Data:
** Begin **

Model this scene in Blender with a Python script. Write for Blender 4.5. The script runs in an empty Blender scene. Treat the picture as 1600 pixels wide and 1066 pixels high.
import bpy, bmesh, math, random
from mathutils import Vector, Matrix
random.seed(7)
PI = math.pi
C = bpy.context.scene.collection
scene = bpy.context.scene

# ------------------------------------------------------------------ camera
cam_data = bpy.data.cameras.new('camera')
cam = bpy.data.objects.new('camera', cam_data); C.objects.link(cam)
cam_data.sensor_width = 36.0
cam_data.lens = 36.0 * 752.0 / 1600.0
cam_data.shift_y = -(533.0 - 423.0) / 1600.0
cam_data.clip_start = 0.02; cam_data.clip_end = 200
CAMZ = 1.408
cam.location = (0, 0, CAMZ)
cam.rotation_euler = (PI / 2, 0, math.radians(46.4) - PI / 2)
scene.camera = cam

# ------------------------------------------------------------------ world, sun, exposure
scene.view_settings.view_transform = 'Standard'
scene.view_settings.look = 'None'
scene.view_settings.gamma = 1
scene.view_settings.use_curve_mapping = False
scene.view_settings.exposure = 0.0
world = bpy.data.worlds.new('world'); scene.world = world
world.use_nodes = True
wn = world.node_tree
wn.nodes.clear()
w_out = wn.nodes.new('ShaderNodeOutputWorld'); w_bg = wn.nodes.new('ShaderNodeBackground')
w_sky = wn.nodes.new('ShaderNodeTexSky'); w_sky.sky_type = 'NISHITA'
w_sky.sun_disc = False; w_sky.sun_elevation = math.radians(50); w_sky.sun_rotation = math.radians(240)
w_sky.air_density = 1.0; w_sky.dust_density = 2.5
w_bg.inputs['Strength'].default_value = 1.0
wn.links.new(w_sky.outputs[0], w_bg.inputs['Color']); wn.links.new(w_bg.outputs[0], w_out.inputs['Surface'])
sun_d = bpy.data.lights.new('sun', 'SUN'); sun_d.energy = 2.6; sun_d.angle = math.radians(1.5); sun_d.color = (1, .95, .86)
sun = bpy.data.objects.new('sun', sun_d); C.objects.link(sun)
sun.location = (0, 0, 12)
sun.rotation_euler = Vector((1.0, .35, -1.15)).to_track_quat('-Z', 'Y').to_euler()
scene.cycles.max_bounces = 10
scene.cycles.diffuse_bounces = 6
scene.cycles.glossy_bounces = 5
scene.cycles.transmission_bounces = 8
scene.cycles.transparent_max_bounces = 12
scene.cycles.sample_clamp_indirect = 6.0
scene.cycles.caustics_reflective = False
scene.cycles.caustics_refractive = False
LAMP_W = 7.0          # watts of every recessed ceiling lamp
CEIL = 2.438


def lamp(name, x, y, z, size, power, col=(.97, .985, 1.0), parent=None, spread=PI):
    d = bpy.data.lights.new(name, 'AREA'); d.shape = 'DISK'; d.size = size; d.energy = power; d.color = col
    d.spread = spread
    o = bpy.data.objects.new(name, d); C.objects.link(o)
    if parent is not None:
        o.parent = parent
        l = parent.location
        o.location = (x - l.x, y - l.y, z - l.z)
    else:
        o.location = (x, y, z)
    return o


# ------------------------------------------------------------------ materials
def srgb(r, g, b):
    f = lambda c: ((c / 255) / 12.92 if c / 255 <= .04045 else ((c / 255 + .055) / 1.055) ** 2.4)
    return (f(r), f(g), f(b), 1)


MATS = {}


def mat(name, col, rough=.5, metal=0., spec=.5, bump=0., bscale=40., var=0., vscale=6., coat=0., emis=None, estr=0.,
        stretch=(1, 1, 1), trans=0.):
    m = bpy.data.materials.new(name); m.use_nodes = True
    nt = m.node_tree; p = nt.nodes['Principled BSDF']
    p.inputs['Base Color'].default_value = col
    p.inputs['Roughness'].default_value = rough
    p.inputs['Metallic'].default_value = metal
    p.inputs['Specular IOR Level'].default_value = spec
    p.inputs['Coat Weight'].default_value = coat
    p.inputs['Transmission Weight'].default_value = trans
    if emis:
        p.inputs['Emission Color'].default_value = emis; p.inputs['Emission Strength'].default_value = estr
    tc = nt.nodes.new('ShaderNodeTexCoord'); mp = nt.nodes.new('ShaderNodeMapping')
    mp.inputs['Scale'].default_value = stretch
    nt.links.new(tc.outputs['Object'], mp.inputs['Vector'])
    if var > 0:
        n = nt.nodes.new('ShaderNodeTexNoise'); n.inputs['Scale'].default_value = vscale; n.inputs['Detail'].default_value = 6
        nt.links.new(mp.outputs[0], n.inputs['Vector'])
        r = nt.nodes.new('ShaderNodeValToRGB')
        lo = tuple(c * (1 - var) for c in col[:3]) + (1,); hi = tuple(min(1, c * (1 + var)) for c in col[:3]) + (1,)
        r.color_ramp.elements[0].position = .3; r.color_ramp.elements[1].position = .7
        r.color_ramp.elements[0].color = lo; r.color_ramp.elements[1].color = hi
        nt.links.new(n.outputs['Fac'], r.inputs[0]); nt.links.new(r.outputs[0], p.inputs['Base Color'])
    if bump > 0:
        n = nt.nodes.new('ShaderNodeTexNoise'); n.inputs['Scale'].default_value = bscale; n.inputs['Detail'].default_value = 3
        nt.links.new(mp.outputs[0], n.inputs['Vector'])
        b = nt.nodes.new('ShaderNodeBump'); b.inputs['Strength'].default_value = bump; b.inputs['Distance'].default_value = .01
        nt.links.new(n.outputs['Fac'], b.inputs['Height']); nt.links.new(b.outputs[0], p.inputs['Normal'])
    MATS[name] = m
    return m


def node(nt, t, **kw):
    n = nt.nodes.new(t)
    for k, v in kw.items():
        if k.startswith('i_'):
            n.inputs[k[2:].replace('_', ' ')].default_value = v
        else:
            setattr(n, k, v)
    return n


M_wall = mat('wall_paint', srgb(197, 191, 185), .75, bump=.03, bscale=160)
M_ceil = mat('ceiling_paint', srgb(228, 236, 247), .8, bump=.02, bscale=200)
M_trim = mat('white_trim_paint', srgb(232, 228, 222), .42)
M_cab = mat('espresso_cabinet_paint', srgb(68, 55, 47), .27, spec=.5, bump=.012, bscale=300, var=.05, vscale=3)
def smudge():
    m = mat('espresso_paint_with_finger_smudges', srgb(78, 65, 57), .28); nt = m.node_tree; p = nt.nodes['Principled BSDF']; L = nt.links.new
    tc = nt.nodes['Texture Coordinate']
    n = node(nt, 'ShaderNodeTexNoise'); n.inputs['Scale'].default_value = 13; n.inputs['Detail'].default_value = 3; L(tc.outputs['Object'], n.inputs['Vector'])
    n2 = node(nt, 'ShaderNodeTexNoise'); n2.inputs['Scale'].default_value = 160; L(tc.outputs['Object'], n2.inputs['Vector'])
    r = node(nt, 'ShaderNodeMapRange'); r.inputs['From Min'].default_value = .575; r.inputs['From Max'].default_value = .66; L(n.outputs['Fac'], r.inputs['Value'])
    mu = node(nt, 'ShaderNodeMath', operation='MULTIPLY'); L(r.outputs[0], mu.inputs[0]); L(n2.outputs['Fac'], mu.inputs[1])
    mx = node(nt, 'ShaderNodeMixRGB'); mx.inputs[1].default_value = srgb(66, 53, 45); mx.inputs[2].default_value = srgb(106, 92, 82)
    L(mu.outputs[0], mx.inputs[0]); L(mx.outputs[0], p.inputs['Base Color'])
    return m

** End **

Task objective:
Reproduce the material precisely, including every line.

Complete output:
Model this scene in Blender with a Python script. Write for Blender 4.5. The script runs in an empty Blender scene. Treat the picture as 1600 pixels wide and 1066 pixels high.
import bpy, bmesh, math, random
from mathutils import Vector, Matrix
random.seed(7)
PI = math.pi
C = bpy.context.scene.collection
scene = bpy.context.scene

# ------------------------------------------------------------------ camera
cam_data = bpy.data.cameras.new('camera')
cam = bpy.data.objects.new('camera', cam_data); C.objects.link(cam)
cam_data.sensor_width = 36.0
cam_data.lens = 36.0 * 752.0 / 1600.0
cam_data.shift_y = -(533.0 - 423.0) / 1600.0
cam_data.clip_start = 0.02; cam_data.clip_end = 200
CAMZ = 1.408
cam.location = (0, 0, CAMZ)
cam.rotation_euler = (PI / 2, 0, math.radians(46.4) - PI / 2)
scene.camera = cam

# ------------------------------------------------------------------ world, sun, exposure
scene.view_settings.view_transform = 'Standard'
scene.view_settings.look = 'None'
scene.view_settings.gamma = 1
scene.view_settings.use_curve_mapping = False
scene.view_settings.exposure = 0.0
world = bpy.data.worlds.new('world'); scene.world = world
world.use_nodes = True
wn = world.node_tree
wn.nodes.clear()
w_out = wn.nodes.new('ShaderNodeOutputWorld'); w_bg = wn.nodes.new('ShaderNodeBackground')
w_sky = wn.nodes.new('ShaderNodeTexSky'); w_sky.sky_type = 'NISHITA'
w_sky.sun_disc = False; w_sky.sun_elevation = math.radians(50); w_sky.sun_rotation = math.radians(240)
w_sky.air_density = 1.0; w_sky.dust_density = 2.5
w_bg.inputs['Strength'].default_value = 1.0
wn.links.new(w_sky.outputs[0], w_bg.inputs['Color']); wn.links.new(w_bg.outputs[0], w_out.inputs['Surface'])
sun_d = bpy.data.lights.new('sun', 'SUN'); sun_d.energy = 2.6; sun_d.angle = math.radians(1.5); sun_d.color = (1, .95, .86)
sun = bpy.data.objects.new('sun', sun_d); C.objects.link(sun)
sun.location = (0, 0, 12)
sun.rotation_euler = Vector((1.0, .35, -1.15)).to_track_quat('-Z', 'Y').to_euler()
scene.cycles.max_bounces = 10
scene.cycles.diffuse_bounces = 6
scene.cycles.glossy_bounces = 5
scene.cycles.transmission_bounces = 8
scene.cycles.transparent_max_bounces = 12
scene.cycles.sample_clamp_indirect = 6.0
scene.cycles.caustics_reflective = False
scene.cycles.caustics_refractive = False
LAMP_W = 7.0          # watts of every recessed ceiling lamp
CEIL = 2.438


def lamp(name, x, y, z, size, power, col=(.97, .985, 1.0), parent=None, spread=PI):
    d = bpy.data.lights.new(name, 'AREA'); d.shape = 'DISK'; d.size = size; d.energy = power; d.color = col
    d.spread = spread
    o = bpy.data.objects.new(name, d); C.objects.link(o)
    if parent is not None:
        o.parent = parent
        l = parent.location
        o.location = (x - l.x, y - l.y, z - l.z)
    else:
        o.location = (x, y, z)
    return o


# ------------------------------------------------------------------ materials
def srgb(r, g, b):
    f = lambda c: ((c / 255) / 12.92 if c / 255 <= .04045 else ((c / 255 + .055) / 1.055) ** 2.4)
    return (f(r), f(g), f(b), 1)


MATS = {}


def mat(name, col, rough=.5, metal=0., spec=.5, bump=0., bscale=40., var=0., vscale=6., coat=0., emis=None, estr=0.,
        stretch=(1, 1, 1), trans=0.):
    m = bpy.data.materials.new(name); m.use_nodes = True
    nt = m.node_tree; p = nt.nodes['Principled BSDF']
    p.inputs['Base Color'].default_value = col
    p.inputs['Roughness'].default_value = rough
    p.inputs['Metallic'].default_value = metal
    p.inputs['Specular IOR Level'].default_value = spec
    p.inputs['Coat Weight'].default_value = coat
    p.inputs['Transmission Weight'].default_value = trans
    if emis:
        p.inputs['Emission Color'].default_value = emis; p.inputs['Emission Strength'].default_value = estr
    tc = nt.nodes.new('ShaderNodeTexCoord'); mp = nt.nodes.new('ShaderNodeMapping')
    mp.inputs['Scale'].default_value = stretch
    nt.links.new(tc.outputs['Object'], mp.inputs['Vector'])
    if var > 0:
        n = nt.nodes.new('ShaderNodeTexNoise'); n.inputs['Scale'].default_value = vscale; n.inputs['Detail'].default_value = 6
        nt.links.new(mp.outputs[0], n.inputs['Vector'])
        r = nt.nodes.new('ShaderNodeValToRGB')
        lo = tuple(c * (1 - var) for c in col[:3]) + (1,); hi = tuple(min(1, c * (1 + var)) for c in col[:3]) + (1,)
        r.color_ramp.elements[0].position = .3; r.color_ramp.elements[1].position = .7
        r.color_ramp.elements[0].color = lo; r.color_ramp.elements[1].color = hi
        nt.links.new(n.outputs['Fac'], r.inputs[0]); nt.links.new(r.outputs[0], p.inputs['Base Color'])
    if bump > 0:
        n = nt.nodes.new('ShaderNodeTexNoise'); n.inputs['Scale'].default_value = bscale; n.inputs['Detail'].default_value = 3
        nt.links.new(mp.outputs[0], n.inputs['Vector'])
        b = nt.nodes.new('ShaderNodeBump'); b.inputs['Strength'].default_value = bump; b.inputs['Distance'].default_value = .01
        nt.links.new(n.outputs['Fac'], b.inputs['Height']); nt.links.new(b.outputs[0], p.inputs['Normal'])
    MATS[name] = m
    return m


def node(nt, t, **kw):
    n = nt.nodes.new(t)
    for k, v in kw.items():
        if k.startswith('i_'):
            n.inputs[k[2:].replace('_', ' ')].default_value = v
        else:
            setattr(n, k, v)
    return n


M_wall = mat('wall_paint', srgb(197, 191, 185), .75, bump=.03, bscale=160)
M_ceil = mat('ceiling_paint', srgb(228, 236, 247), .8, bump=.02, bscale=200)
M_trim = mat('white_trim_paint', srgb(232, 228, 222), .42)
M_cab = mat('espresso_cabinet_paint', srgb(68, 55, 47), .27, spec=.5, bump=.012, bscale=300, var=.05, vscale=3)
def smudge():
    m = mat('espresso_paint_with_finger_smudges', srgb(78, 65, 57), .28); nt = m.node_tree; p = nt.nodes['Principled BSDF']; L = nt.links.new
    tc = nt.nodes['Texture Coordinate']
    n = node(nt, 'ShaderNodeTexNoise'); n.inputs['Scale'].default_value = 13; n.inputs['Detail'].default_value = 3; L(tc.outputs['Object'], n.inputs['Vector'])
    n2 = node(nt, 'ShaderNodeTexNoise'); n2.inputs['Scale'].default_value = 160; L(tc.outputs['Object'], n2.inputs['Vector'])
    r = node(nt, 'ShaderNodeMapRange'); r.inputs['From Min'].default_value = .575; r.inputs['From Max'].default_value = .66; L(n.outputs['Fac'], r.inputs['Value'])
    mu = node(nt, 'ShaderNodeMath', operation='MULTIPLY'); L(r.outputs[0], mu.inputs[0]); L(n2.outputs['Fac'], mu.inputs[1])
    mx = node(nt, 'ShaderNodeMixRGB'); mx.inputs[1].default_value = srgb(66, 53, 45); mx.inputs[2].default_value = srgb(106, 92, 82)
    L(mu.outputs[0], mx.inputs[0]); L(mx.outputs[0], p.inputs['Base Color'])
    return m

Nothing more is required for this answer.